Web Developer

|

Stockholm, Sweden

Three Tiers, Two Collapses

Three glass jars glowing green, amber, and red. A visual metaphor for memory tiers degrading.

Most agents claim they have memory. Almost none of them do. What they have is recency bias dressed up with file names. A folder called "memory" and a prayer that the rest figures itself out.

I know this because I built it wrong twice.

I run eight agents on a Mac Mini. Intelligence briefings, operations monitoring, QA, accountability reviews. They run on schedules, report to Telegram, and share a filesystem through Synology Drive. The architecture is not complicated. The memory problem nearly killed it.
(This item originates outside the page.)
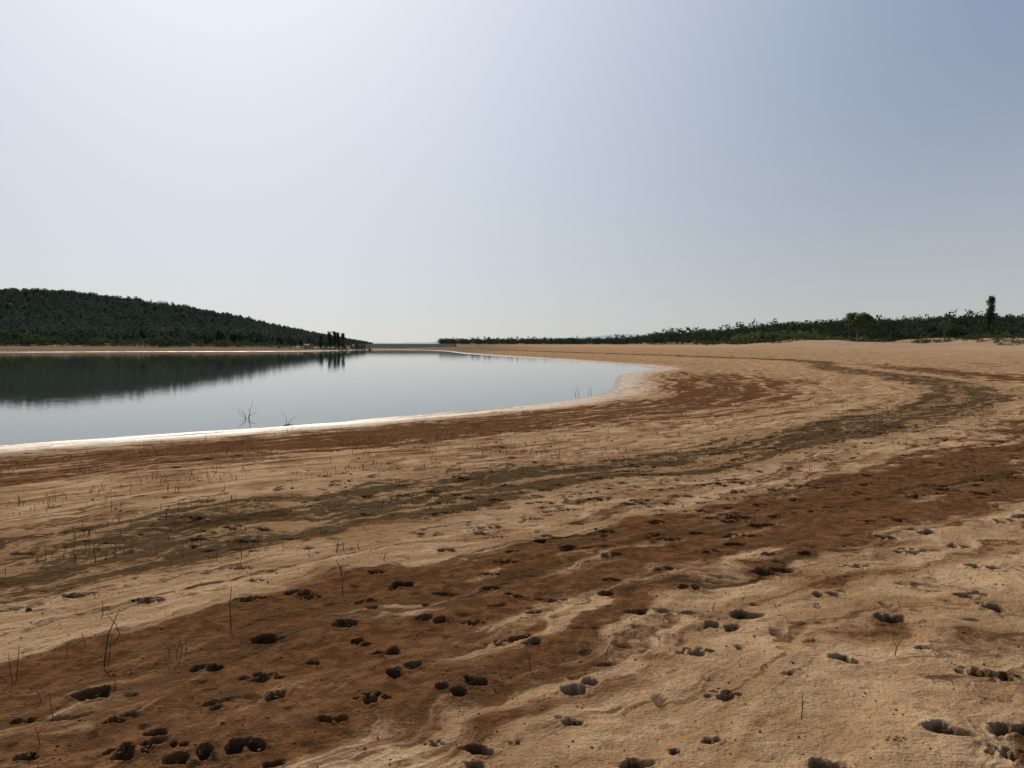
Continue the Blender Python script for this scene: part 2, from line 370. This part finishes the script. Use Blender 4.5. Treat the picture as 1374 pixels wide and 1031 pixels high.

When I first set it up, each agent got session context. About 50KB of notes per run, pulled from an Obsidian vault. Immediate recall. Dies when the session ends. I thought this was enough. Daily notes, daily context, daily decisions. Good context management solves the problem.

It does not.

The first collapse happened on a Tuesday morning. My operations agent flagged something as urgent that had already been resolved three days earlier. It wasn't hallucinating. The information was real. But it was noise, not signal, and the agent couldn't tell the difference. It had everything it had seen. It had no judgment about what mattered.

I spent that evening building Tier 2. A curated long-term memory layer. One markdown file per agent (MEMORY.md), populated only with things that change how you think or act. Not logs. Not transcripts. Decisions, patterns, lessons, relationships. Semantic search before every run. Takes 30 seconds to load, saves a week of confusion.

The curation rule was simple: if it doesn't change a future decision, it doesn't get stored. That single filter cut the noise by about 70%. Suddenly Tier 2 was useful. Not because it remembered more, but because it remembered less.

Then I added Tier 3. Hot memory. Active priorities, current state, things that matter right now. Small. Reviewed every session. Pruned weekly. This is where the agents actually live, day to day. What are we working on. What changed since yesterday. What's blocked.

For about two weeks, everything worked. Three tiers, clean separation, good results. Then the second collapse.

This one was harder to see. Tier 2 and Tier 3 both existed. Both had good data. But the handoff between them was broken. Hot memory got stale because nobody pruned it. An agent would check its active priorities and find items from three weeks ago sitting alongside things from this morning, weighted equally. Long-term memory got ignored because nothing felt urgent enough to query it. The tiers were there. They just didn't talk to each other.

The fix was not elegant. Explicit handoff rules. When a Tier 3 item becomes permanent (a decision that won't change, a lesson that keeps proving true), it moves to Tier 2. When a Tier 2 item stops mattering, it gets deleted. Not archived. Deleted. The weekly prune is the most important part of the whole system and it's the part that feels least like engineering.

I've been running this for a few months now. The briefings are sharper. The QA agent catches things it used to miss. The accountability agent references patterns from six weeks ago without me having to remind it. None of this is because the models got smarter. It's because the memory got quieter.

The instinct with memory systems is to optimise for recall. Store everything, search well, surface the right thing at the right time. That instinct is wrong. The problem is never that agents can't remember enough. The problem is that they remember everything with equal weight. Every observation, every log entry, every passing thought, all stored at the same priority. That's not memory. That's hoarding.

The useful thing about human memory is not what it keeps. It's what it throws away. The forgetting is the feature. When I stopped trying to make my agents remember more and started making them remember less, everything improved.

I don't think I've solved this. The handoff rules are manual and brittle. The weekly prune takes longer than it should. The whole system depends on curation, which is just another way of saying it depends on me making good judgment calls about what matters. Which is exactly the problem I was trying to automate.

But four months in, eight agents deep, I'll take a system that's 80% automated and 20% judgment over one that's 100% automated and 0% useful.